_Work to do_:
Please repeat the records exactly from their first line, finishing at the line containing "MB().box(xa, xb, ya, ya" and including it.
........
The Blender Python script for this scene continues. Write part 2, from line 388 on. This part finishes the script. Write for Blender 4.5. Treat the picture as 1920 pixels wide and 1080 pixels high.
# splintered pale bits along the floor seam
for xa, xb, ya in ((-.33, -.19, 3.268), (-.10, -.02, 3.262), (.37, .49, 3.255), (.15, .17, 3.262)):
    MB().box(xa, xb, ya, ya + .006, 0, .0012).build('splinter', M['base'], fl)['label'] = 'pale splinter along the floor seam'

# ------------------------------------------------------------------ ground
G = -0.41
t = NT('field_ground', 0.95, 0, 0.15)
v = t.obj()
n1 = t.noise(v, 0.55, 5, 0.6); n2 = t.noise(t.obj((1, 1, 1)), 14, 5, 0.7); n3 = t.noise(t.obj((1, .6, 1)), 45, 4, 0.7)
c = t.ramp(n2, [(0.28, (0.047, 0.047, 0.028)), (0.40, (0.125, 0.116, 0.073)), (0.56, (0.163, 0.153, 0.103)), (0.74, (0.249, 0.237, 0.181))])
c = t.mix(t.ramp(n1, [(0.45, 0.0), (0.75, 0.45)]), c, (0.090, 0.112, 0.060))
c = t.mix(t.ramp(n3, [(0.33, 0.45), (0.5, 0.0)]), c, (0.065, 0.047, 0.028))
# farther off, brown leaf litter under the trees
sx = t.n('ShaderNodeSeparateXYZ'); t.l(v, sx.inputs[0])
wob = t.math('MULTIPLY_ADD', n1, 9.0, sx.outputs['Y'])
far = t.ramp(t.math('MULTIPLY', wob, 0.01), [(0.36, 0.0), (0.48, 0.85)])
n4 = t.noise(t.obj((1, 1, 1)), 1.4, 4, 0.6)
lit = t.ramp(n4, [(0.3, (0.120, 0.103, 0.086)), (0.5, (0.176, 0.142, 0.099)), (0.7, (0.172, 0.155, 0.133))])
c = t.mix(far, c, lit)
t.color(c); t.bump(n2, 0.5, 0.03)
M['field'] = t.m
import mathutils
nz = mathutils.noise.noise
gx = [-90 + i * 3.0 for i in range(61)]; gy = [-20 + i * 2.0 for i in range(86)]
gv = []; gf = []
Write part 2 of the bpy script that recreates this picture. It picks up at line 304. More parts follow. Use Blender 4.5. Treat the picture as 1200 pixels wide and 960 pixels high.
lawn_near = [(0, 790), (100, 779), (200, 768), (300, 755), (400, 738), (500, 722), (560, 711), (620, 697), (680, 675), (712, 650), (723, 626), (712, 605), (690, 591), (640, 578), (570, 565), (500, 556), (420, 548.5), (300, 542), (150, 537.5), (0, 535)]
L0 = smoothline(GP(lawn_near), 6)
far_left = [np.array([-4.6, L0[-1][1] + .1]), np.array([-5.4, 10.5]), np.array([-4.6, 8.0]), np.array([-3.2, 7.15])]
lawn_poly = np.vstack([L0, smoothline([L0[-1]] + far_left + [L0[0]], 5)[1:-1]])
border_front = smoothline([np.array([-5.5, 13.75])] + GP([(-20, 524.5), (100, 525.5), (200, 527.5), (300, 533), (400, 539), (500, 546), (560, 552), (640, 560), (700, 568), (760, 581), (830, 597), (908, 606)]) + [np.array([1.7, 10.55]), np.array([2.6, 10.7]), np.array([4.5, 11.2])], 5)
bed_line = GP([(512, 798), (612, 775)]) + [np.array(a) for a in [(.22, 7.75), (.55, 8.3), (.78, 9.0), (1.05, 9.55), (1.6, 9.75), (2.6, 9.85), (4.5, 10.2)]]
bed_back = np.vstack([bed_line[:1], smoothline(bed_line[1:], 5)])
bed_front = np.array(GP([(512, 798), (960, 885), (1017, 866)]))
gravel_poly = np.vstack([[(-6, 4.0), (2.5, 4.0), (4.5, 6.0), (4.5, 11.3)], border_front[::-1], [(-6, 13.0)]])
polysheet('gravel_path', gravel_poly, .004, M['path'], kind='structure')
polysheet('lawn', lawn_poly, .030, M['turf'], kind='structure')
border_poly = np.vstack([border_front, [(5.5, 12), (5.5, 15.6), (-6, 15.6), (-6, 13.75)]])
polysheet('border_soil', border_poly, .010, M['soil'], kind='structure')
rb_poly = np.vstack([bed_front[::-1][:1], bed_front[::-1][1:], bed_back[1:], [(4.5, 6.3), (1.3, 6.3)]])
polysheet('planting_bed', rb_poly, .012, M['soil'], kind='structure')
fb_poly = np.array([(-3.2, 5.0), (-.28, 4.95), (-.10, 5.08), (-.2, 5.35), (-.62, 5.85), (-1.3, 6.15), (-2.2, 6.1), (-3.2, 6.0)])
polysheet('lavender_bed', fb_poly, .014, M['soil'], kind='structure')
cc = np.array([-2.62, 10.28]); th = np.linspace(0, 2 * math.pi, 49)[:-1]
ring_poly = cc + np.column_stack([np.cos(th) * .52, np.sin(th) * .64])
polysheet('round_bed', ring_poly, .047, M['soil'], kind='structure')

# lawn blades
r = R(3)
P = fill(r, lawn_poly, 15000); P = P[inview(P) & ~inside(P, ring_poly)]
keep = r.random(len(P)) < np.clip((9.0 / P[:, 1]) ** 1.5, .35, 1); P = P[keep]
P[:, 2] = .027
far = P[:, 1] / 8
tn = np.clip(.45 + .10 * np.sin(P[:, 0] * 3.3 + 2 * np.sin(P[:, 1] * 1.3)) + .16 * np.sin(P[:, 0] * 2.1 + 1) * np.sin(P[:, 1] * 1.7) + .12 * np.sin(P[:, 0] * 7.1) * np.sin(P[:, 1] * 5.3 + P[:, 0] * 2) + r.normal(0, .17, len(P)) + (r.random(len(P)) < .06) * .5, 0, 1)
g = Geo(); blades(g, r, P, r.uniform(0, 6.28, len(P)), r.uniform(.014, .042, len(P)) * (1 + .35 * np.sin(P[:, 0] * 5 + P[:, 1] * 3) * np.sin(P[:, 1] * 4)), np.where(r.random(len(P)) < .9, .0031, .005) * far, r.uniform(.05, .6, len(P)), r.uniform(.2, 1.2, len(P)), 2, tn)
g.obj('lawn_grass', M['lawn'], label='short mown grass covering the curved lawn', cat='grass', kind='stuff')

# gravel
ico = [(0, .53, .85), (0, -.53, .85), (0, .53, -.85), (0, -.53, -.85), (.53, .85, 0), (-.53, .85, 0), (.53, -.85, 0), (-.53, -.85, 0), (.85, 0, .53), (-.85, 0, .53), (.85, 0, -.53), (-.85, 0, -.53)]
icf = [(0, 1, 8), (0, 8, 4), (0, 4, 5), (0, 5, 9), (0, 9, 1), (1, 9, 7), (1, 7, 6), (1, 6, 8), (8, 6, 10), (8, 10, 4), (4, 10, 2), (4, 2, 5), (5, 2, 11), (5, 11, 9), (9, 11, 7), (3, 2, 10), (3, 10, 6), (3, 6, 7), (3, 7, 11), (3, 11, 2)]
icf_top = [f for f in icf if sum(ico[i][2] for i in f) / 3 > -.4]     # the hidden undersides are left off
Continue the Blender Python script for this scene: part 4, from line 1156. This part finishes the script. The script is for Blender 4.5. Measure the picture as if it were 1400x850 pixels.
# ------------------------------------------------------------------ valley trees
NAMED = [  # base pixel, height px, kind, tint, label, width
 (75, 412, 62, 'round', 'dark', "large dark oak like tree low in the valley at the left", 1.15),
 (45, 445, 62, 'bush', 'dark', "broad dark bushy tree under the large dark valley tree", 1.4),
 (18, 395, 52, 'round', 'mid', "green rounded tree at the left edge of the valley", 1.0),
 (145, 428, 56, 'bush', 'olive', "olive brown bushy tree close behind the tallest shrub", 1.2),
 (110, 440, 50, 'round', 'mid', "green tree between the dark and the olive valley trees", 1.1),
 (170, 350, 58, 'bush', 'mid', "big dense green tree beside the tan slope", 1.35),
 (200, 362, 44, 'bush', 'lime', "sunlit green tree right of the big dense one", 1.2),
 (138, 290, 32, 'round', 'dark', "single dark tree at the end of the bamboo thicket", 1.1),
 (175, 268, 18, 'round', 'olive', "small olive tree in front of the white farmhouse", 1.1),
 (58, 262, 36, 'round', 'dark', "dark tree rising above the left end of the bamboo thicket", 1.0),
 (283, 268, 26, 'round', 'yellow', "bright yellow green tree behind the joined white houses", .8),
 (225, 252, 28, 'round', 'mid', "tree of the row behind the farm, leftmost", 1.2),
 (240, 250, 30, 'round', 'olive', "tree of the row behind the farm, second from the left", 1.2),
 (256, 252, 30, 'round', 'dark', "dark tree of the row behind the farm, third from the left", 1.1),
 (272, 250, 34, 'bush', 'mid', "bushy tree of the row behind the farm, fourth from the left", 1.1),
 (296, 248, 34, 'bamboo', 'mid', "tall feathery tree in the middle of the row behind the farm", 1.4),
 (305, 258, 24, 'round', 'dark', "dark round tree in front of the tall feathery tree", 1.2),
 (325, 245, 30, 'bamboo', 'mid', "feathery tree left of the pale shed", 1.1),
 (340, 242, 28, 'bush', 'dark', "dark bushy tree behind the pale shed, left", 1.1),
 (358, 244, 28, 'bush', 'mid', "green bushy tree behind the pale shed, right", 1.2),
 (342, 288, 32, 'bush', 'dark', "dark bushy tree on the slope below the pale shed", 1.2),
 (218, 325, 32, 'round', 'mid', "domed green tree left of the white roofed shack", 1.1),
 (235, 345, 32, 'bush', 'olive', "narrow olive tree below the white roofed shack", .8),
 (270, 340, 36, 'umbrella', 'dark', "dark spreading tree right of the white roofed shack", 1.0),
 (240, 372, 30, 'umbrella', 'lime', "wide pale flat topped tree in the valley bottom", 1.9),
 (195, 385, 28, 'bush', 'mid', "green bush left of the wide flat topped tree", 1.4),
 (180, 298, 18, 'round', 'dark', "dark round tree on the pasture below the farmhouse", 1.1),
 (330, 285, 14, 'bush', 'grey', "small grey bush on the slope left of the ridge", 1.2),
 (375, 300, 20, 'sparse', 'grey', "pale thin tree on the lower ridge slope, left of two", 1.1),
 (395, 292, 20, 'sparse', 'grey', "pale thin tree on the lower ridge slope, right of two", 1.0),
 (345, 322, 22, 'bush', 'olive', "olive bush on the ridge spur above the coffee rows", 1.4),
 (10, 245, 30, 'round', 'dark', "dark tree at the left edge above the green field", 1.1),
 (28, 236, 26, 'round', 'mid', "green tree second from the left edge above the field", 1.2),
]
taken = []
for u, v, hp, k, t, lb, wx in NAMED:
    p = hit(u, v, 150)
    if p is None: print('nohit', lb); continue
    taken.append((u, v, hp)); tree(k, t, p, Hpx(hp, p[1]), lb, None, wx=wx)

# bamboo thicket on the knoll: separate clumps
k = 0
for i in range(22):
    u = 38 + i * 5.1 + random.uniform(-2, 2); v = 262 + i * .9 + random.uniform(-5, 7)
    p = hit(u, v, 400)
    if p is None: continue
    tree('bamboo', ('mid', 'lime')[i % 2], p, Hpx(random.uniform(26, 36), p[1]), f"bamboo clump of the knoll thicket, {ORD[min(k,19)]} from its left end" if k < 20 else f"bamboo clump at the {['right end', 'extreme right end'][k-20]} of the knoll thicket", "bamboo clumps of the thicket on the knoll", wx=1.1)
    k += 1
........
_Finished task_:
The Blender Python script for this scene continues. Write part 2, from line 388 on. This part finishes the script. Write for Blender 4.5. Treat the picture as 1920 pixels wide and 1080 pixels high.
# splintered pale bits along the floor seam
for xa, xb, ya in ((-.33, -.19, 3.268), (-.10, -.02, 3.262), (.37, .49, 3.255), (.15, .17, 3.262)):
    MB().box(xa, xb, ya, ya + .006, 0, .0012).build('splinter', M['base'], fl)['label'] = 'pale splinter along the floor seam'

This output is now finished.